Most of the works in this gallery were made by artists in the midst of their travels; others were created after the fact from sketches and memories of their journeys. Their functions vary, and reflect the circumstances under which they were created. Artists such as Richard Wilson and Joseph Paxton traveled abroad in the employ of aristocrats, charged with the task of depicting notable sites. On return, the artist’s works were pasted into albums for the enjoyment of the patron, to be perused much like a photo album today, or shown in small exhibitions at the patron’s home.
Other artists traveled independently, seeking subjects that would satisfy the 19th-century explosion of public interest in picturesque touring and illustrated books. Fashioning themselves as travel specialists who could bring the great and humble sites of the world to a broad public, artists such as Alfred Gomersal Vickers and John Frederick Lewis traveled with writers, translating their journeys into travel essays with illustrative lithographs or engravings when they returned.

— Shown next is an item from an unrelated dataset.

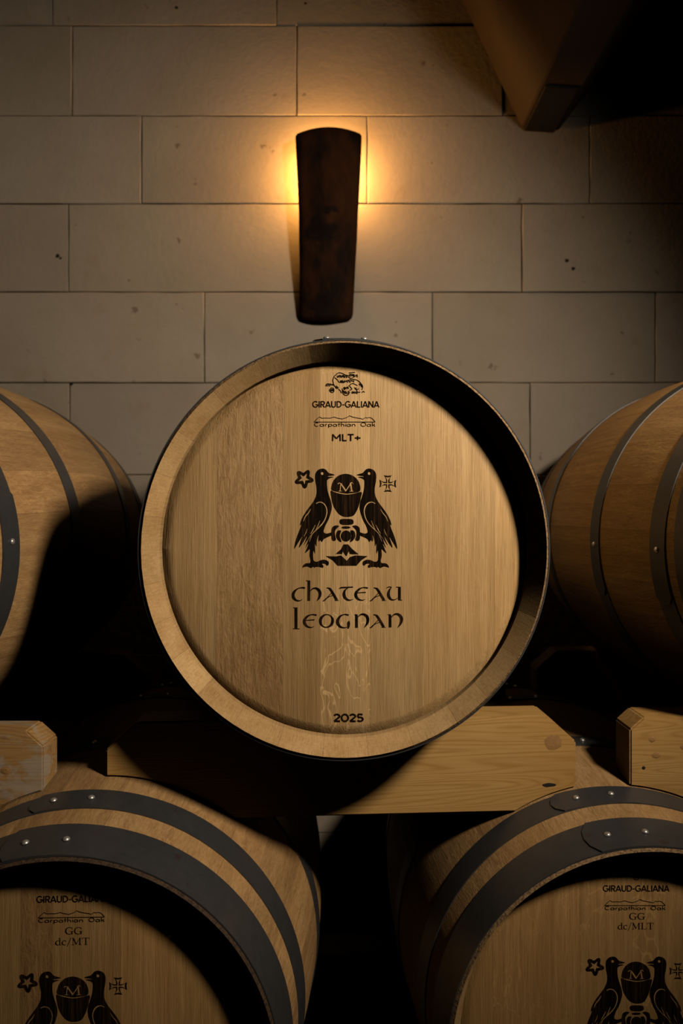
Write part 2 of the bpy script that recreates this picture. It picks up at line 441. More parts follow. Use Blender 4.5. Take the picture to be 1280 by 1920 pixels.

Many watercolorists, also responding to the public appetite for travel imagery, envisioned their works on gallery walls for public exhibition. Hugh William Williams’s view of Athens (above the mantelpiece), painted from sketches and memories after his return to England, was intended to have a commanding presence on the wall of a large exhibition space. He employed a large piece of paper to approximate the scale of oil painting as well as opaque gouache in the foreground to create luminous, painterly effects.
Both highly detailed and sketchy, ephemeral interpretations of landscape appear in this gallery. The latter emerged in the early 19th century, as artists became engrossed in the effects of light and fleeting temporal experience. William Collingwood Smith’s view captures a sensation or impression of the Venetian canal rather than all its particulars. Such watercolors anticipated the Impressionist paintings of the next several decades.
This exhibition continues the rotation of works from the RISD Museum’s fine collection of British watercolors, numbering some nine hundred sheets.